## AVAILABLE DATA
[START]
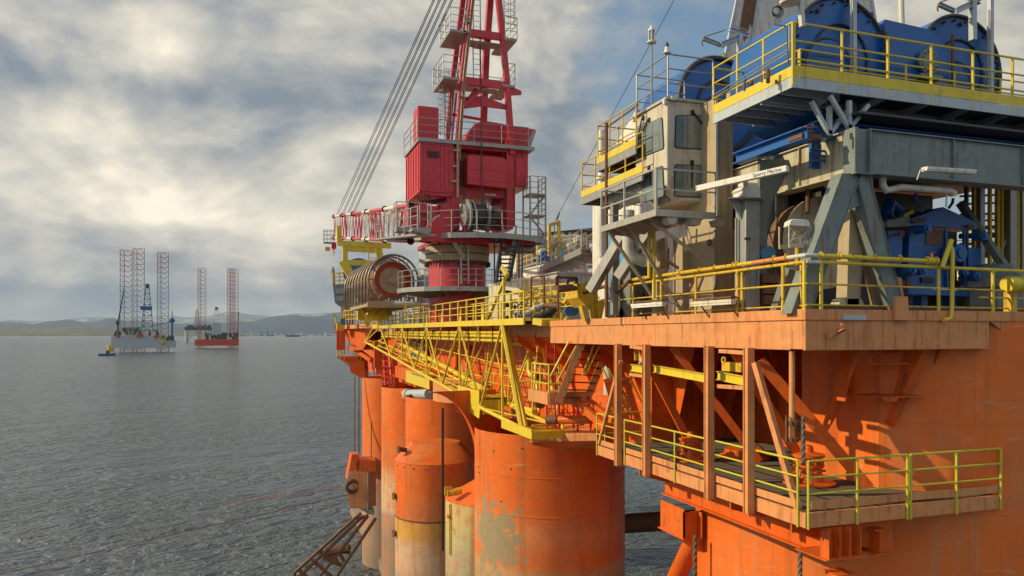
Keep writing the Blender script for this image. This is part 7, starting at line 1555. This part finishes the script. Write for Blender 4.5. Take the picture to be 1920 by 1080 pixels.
for i in (0, 2, 4, 6): a = R(i * 30); d = V(math.cos(a), 0, math.sin(a)); g.tube(hx + d * Rr * 1.0, hx + ax * 12 + d * Rr * 1.0, .035, 6); g.cut()
each(g, 'spoke', m_hoop, hr_)
g = MB(); g.ring(hx + ax * .3, ax, Rr * .74, .09, 40, 6); g.build('inner_hoop', m_hoop, hr_)
m_ored = paint('reel_orange', (.42, .07, .02), .45, .1, .2, .2)
g = MB(); g.lathe(hx + ax * .5, [(Rr * .52, 0), (Rr * .80, 0), (Rr * .80, .3), (Rr * .52, .3)], 44, ax); g.build('reel_flange', m_ored, hr_)
g = MB(); g.lathe(hx + ax * .45, [(.05, 0), (Rr * .52, 0), (Rr * .54, .2)], 40, ax); g.tube(hx - ax * .1, hx + ax * .4, .3, 14); g.build('hub', m_tan, hr_)
g = MB(); g.tube(hx + ax * .9, hx + ax * 12, Rr * .7, 32); g.build('hose_pack', m_brown, hr_)
g = MB(); g.box(hx.x - Rr, hx.x + Rr, hx.y, hx.y + 12.5, hx.z - Rr * 1.05, hx.z - Rr * .9); g.box(hx.x - Rr * 1.05, hx.x + Rr, hx.y - .2, hx.y, hx.z - Rr*1.1, hx.z - Rr*.85); g.build('base_frame', m_tan, hr_)
g = MB(); p = PT(815, 495, 62); g.lathe(V(p.x, p.y, 0), [(1.3, DK), (1.3, 7.1), (1.2, 7.2), (.02, 7.3)], 20); one(g, 'grey_silo', m_bgrey, 'grey-blue ribbed vessel top between hose reel and pedestal', 'vessel')
g = MB(); c_ = PT(672, 512, 82); g.tube(c_, c_ + V(1, 3, 0), 1.65, 30); one(g, 'blue_drum', m_far_b, 'big dark blue drum end behind the yellow boom rest leg', 'drum')
q = T('trestle', 'yellow trestle beams under the hose reel and boom rest', 'trestle', PT(690, 600, 66)); f_ = lambda x, y, d=0: PT(x, y, 66 + d); g = MB()
for a, b, w_ in (((684, 574), (690, 604), .4), ((700, 575), (760, 578), .35), ((700, 590), (735, 586), .5), ((712, 578), (712, 605), .4), ((690, 598), (730, 596), .35), ((668, 566), (700, 598), .4)): g.bar(f_(*a), f_(*b), w_); g.cut()
each(g, 'trestle_beam', m_yel, q)
g = MB(); 
for k in range(7): p = f_(690 + k * 6, 592 - (k % 3) * 4, -1); g.tube(p, p + V(.1, .2, .4), .18, 10); g.cut()
each(g, 'roller', m_yelr, q)
# far end of the deck
q = T('lookout_cabin', 'small grey glazed cabin on a post at the far end of the deck', 'control cabin', PT(640, 590, 92)); f_ = lambda x, y, d=0: PT(x, y, 92 + d)
g = MB(); g.prism([f_(624, 534), f_(648, 532), f_(649, 575), f_(640, 577), f_(628, 568)], (.5, 2.5, 0)); g.build('cabin_shell', m_ggrey, q)
g = MB(); g.prism([f_(629, 541, -.2), f_(645, 540, -.2), f_(645, 550, -.2), f_(630, 551, -.2)], (0, .1, 0)); g.cut(); g.prism([f_(630, 556, -.2), f_(644, 555, -.2), f_(644, 565, -.2), f_(631, 564, -.2)], (0, .1, 0)); g.cut(); each(g, 'window', m_glass, q)
g = MB(); g.bar(f_(642, 575), f_(643, 600), .4); g.bar(f_(655, 540, 1), f_(655, 598, 1), 1.2, 1.0); g.build('stand', m_tan, q)
frame_rail(q, [f_(624, 534), f_(650, 532)], 1.4, 2, .7, m_yelr, .06)
rail_thing('guard_rail', 'yellow rails stepping above the far cabin', [PT(636, 534, 93), PT(672, 532, 90)], h=1.6, mids=2, step=.8, r=.05)
g = MB(); g.tube(PT(625, 534, 93), PT(624, 505, 93), .25, 8); g.tube(PT(624, 505, 93), PT(624, 500, 93), .15, 8); one(g, 'ribbed_insulator', m_galv, 'thin grey ribbed mast above the far cabin', 'mast')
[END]
## WHAT YOU WILL DO
Restate the whole listing above exactly, please, omitting every image.

## RESPONSE TO THE TASK
Keep writing the Blender script for this image. This is part 7, starting at line 1555. This part finishes the script. Write for Blender 4.5. Take the picture to be 1920 by 1080 pixels.
for i in (0, 2, 4, 6): a = R(i * 30); d = V(math.cos(a), 0, math.sin(a)); g.tube(hx + d * Rr * 1.0, hx + ax * 12 + d * Rr * 1.0, .035, 6); g.cut()
each(g, 'spoke', m_hoop, hr_)
g = MB(); g.ring(hx + ax * .3, ax, Rr * .74, .09, 40, 6); g.build('inner_hoop', m_hoop, hr_)
m_ored = paint('reel_orange', (.42, .07, .02), .45, .1, .2, .2)
g = MB(); g.lathe(hx + ax * .5, [(Rr * .52, 0), (Rr * .80, 0), (Rr * .80, .3), (Rr * .52, .3)], 44, ax); g.build('reel_flange', m_ored, hr_)
g = MB(); g.lathe(hx + ax * .45, [(.05, 0), (Rr * .52, 0), (Rr * .54, .2)], 40, ax); g.tube(hx - ax * .1, hx + ax * .4, .3, 14); g.build('hub', m_tan, hr_)
g = MB(); g.tube(hx + ax * .9, hx + ax * 12, Rr * .7, 32); g.build('hose_pack', m_brown, hr_)
g = MB(); g.box(hx.x - Rr, hx.x + Rr, hx.y, hx.y + 12.5, hx.z - Rr * 1.05, hx.z - Rr * .9); g.box(hx.x - Rr * 1.05, hx.x + Rr, hx.y - .2, hx.y, hx.z - Rr*1.1, hx.z - Rr*.85); g.build('base_frame', m_tan, hr_)
g = MB(); p = PT(815, 495, 62); g.lathe(V(p.x, p.y, 0), [(1.3, DK), (1.3, 7.1), (1.2, 7.2), (.02, 7.3)], 20); one(g, 'grey_silo', m_bgrey, 'grey-blue ribbed vessel top between hose reel and pedestal', 'vessel')
g = MB(); c_ = PT(672, 512, 82); g.tube(c_, c_ + V(1, 3, 0), 1.65, 30); one(g, 'blue_drum', m_far_b, 'big dark blue drum end behind the yellow boom rest leg', 'drum')
q = T('trestle', 'yellow trestle beams under the hose reel and boom rest', 'trestle', PT(690, 600, 66)); f_ = lambda x, y, d=0: PT(x, y, 66 + d); g = MB()
for a, b, w_ in (((684, 574), (690, 604), .4), ((700, 575), (760, 578), .35), ((700, 590), (735, 586), .5), ((712, 578), (712, 605), .4), ((690, 598), (730, 596), .35), ((668, 566), (700, 598), .4)): g.bar(f_(*a), f_(*b), w_); g.cut()
each(g, 'trestle_beam', m_yel, q)
g = MB(); 
for k in range(7): p = f_(690 + k * 6, 592 - (k % 3) * 4, -1); g.tube(p, p + V(.1, .2, .4), .18, 10); g.cut()
each(g, 'roller', m_yelr, q)
# far end of the deck
q = T('lookout_cabin', 'small grey glazed cabin on a post at the far end of the deck', 'control cabin', PT(640, 590, 92)); f_ = lambda x, y, d=0: PT(x, y, 92 + d)
g = MB(); g.prism([f_(624, 534), f_(648, 532), f_(649, 575), f_(640, 577), f_(628, 568)], (.5, 2.5, 0)); g.build('cabin_shell', m_ggrey, q)
g = MB(); g.prism([f_(629, 541, -.2), f_(645, 540, -.2), f_(645, 550, -.2), f_(630, 551, -.2)], (0, .1, 0)); g.cut(); g.prism([f_(630, 556, -.2), f_(644, 555, -.2), f_(644, 565, -.2), f_(631, 564, -.2)], (0, .1, 0)); g.cut(); each(g, 'window', m_glass, q)
g = MB(); g.bar(f_(642, 575), f_(643, 600), .4); g.bar(f_(655, 540, 1), f_(655, 598, 1), 1.2, 1.0); g.build('stand', m_tan, q)
frame_rail(q, [f_(624, 534), f_(650, 532)], 1.4, 2, .7, m_yelr, .06)
rail_thing('guard_rail', 'yellow rails stepping above the far cabin', [PT(636, 534, 93), PT(672, 532, 90)], h=1.6, mids=2, step=.8, r=.05)
g = MB(); g.tube(PT(625, 534, 93), PT(624, 505, 93), .25, 8); g.tube(PT(624, 505, 93), PT(624, 500, 93), .15, 8); one(g, 'ribbed_insulator', m_galv, 'thin grey ribbed mast above the far cabin', 'mast')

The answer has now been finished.